── Stored data ──

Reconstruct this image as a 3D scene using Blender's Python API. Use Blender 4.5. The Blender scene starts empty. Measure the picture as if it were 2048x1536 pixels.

───
── Stored data ──

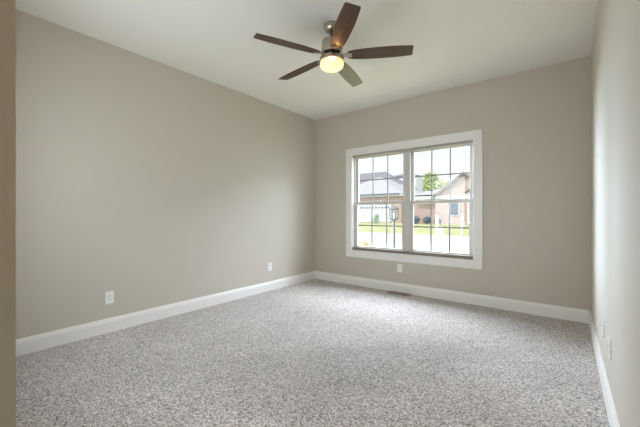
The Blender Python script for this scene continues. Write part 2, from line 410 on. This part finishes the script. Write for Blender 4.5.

───
── Stored data ──

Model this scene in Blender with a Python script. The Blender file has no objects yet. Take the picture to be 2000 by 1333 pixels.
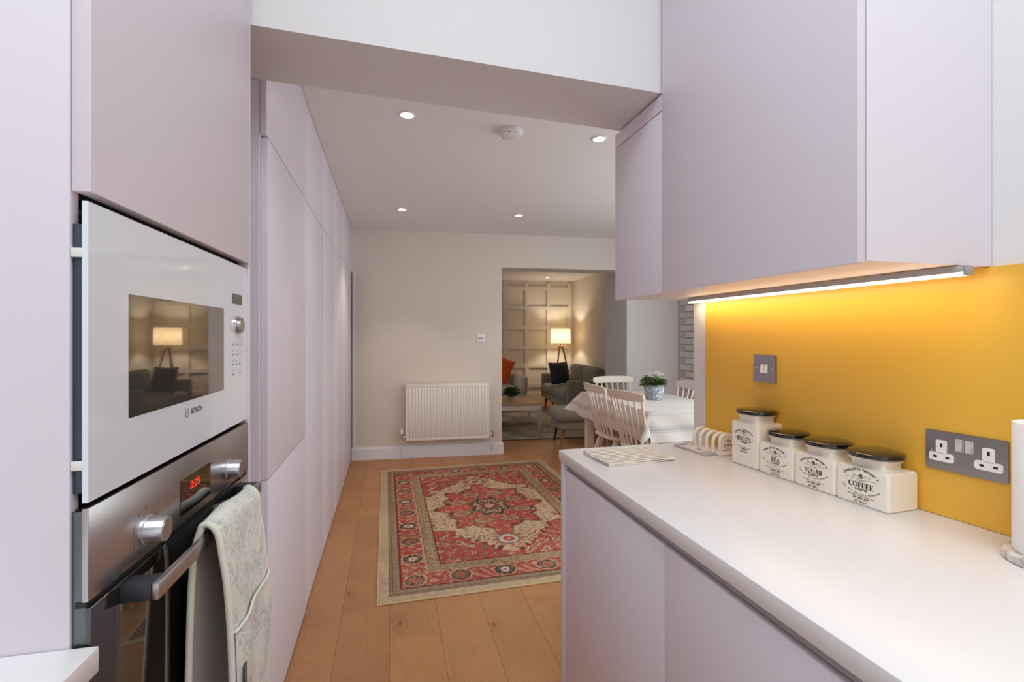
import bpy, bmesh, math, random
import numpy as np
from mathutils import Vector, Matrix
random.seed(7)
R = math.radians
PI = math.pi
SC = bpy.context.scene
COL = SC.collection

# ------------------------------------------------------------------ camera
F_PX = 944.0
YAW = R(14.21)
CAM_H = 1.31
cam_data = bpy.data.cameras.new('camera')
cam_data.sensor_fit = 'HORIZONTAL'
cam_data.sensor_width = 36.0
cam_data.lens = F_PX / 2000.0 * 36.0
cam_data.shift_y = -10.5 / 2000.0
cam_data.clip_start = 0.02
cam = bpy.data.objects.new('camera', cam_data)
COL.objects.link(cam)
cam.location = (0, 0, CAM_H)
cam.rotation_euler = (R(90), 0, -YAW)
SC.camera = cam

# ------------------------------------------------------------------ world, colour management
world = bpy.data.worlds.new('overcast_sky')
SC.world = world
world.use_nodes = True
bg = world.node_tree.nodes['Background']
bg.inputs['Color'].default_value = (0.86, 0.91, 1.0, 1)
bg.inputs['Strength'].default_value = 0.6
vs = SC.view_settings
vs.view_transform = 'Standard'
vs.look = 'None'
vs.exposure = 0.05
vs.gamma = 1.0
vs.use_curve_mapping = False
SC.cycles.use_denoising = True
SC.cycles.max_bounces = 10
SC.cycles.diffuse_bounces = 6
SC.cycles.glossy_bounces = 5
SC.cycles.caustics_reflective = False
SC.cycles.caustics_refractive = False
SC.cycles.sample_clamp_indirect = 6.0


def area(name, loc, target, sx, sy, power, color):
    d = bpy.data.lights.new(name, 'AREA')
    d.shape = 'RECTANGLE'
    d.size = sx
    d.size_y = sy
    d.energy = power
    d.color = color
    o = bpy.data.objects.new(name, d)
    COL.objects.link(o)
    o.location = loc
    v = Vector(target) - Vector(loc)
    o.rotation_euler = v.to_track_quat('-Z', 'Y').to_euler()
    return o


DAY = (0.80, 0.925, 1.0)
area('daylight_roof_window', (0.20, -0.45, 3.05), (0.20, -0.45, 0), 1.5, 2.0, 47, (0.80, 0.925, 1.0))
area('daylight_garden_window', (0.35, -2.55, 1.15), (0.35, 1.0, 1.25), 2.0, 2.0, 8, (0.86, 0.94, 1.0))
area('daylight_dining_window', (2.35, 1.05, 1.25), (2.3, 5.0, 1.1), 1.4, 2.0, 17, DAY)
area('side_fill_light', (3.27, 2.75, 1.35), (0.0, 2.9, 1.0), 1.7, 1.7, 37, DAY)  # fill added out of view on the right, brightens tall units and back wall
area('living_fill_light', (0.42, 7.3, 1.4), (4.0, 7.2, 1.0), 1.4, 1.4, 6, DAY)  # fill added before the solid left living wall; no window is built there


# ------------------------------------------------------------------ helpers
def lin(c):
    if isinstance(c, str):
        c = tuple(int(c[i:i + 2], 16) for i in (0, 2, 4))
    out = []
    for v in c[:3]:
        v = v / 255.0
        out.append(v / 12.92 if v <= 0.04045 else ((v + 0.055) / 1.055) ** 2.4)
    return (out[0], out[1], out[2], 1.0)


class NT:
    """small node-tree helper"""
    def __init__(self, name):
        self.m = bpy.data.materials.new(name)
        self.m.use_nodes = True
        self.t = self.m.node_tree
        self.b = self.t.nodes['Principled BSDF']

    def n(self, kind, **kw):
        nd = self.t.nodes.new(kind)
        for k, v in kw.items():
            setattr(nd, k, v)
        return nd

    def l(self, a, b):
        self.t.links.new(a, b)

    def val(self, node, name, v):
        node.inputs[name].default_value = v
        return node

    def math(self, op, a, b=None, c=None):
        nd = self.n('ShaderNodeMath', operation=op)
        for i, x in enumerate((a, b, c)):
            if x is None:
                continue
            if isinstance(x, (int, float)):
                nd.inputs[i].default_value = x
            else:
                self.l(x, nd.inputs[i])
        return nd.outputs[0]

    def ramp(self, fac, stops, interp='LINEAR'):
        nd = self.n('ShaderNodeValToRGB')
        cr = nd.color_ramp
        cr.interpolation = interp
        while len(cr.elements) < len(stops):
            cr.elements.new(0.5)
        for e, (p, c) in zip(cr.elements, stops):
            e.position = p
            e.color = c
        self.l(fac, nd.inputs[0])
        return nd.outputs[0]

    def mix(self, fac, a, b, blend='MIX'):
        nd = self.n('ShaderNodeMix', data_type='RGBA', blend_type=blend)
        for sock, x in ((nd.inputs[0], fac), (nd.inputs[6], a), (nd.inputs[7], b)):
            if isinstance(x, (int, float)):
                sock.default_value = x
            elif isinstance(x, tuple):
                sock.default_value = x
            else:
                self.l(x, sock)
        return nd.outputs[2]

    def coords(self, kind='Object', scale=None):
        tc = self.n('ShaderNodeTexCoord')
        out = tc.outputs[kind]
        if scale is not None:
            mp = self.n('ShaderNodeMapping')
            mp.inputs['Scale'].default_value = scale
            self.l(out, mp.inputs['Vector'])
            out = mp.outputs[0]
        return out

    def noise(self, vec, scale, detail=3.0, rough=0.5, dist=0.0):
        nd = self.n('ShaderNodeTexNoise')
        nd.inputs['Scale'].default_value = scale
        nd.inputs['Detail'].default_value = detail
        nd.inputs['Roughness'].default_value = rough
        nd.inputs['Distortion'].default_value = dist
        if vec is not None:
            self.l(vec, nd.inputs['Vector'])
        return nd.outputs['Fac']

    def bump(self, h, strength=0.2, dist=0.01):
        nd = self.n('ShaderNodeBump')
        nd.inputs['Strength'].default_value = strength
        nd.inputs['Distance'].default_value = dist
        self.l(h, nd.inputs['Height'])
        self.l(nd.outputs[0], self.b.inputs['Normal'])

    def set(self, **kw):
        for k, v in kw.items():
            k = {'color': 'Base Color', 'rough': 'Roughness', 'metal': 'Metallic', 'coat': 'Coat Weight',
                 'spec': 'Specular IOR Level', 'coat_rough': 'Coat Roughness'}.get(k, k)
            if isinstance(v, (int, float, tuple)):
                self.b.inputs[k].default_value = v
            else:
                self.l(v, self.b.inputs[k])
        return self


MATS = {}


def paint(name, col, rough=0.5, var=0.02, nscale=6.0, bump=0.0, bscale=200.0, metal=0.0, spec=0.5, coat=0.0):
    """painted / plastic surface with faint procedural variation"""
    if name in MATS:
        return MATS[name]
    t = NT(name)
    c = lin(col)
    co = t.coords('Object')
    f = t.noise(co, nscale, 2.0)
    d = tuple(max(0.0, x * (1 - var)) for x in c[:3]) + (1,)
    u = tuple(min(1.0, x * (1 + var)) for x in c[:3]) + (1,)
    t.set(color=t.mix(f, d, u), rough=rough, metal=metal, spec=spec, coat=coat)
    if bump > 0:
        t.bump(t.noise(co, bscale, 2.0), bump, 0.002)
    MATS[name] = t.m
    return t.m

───

## What is expected
Retype, word for word, only the lines from the one containing "Model this scene" through the one containing "SC.camera = cam", both included, and leave out any pictures.

## Solution to this exercise
Model this scene in Blender with a Python script. The Blender file has no objects yet. Take the picture to be 2000 by 1333 pixels.
import bpy, bmesh, math, random
import numpy as np
from mathutils import Vector, Matrix
random.seed(7)
R = math.radians
PI = math.pi
SC = bpy.context.scene
COL = SC.collection

# ------------------------------------------------------------------ camera
F_PX = 944.0
YAW = R(14.21)
CAM_H = 1.31
cam_data = bpy.data.cameras.new('camera')
cam_data.sensor_fit = 'HORIZONTAL'
cam_data.sensor_width = 36.0
cam_data.lens = F_PX / 2000.0 * 36.0
cam_data.shift_y = -10.5 / 2000.0
cam_data.clip_start = 0.02
cam = bpy.data.objects.new('camera', cam_data)
COL.objects.link(cam)
cam.location = (0, 0, CAM_H)
cam.rotation_euler = (R(90), 0, -YAW)
SC.camera = cam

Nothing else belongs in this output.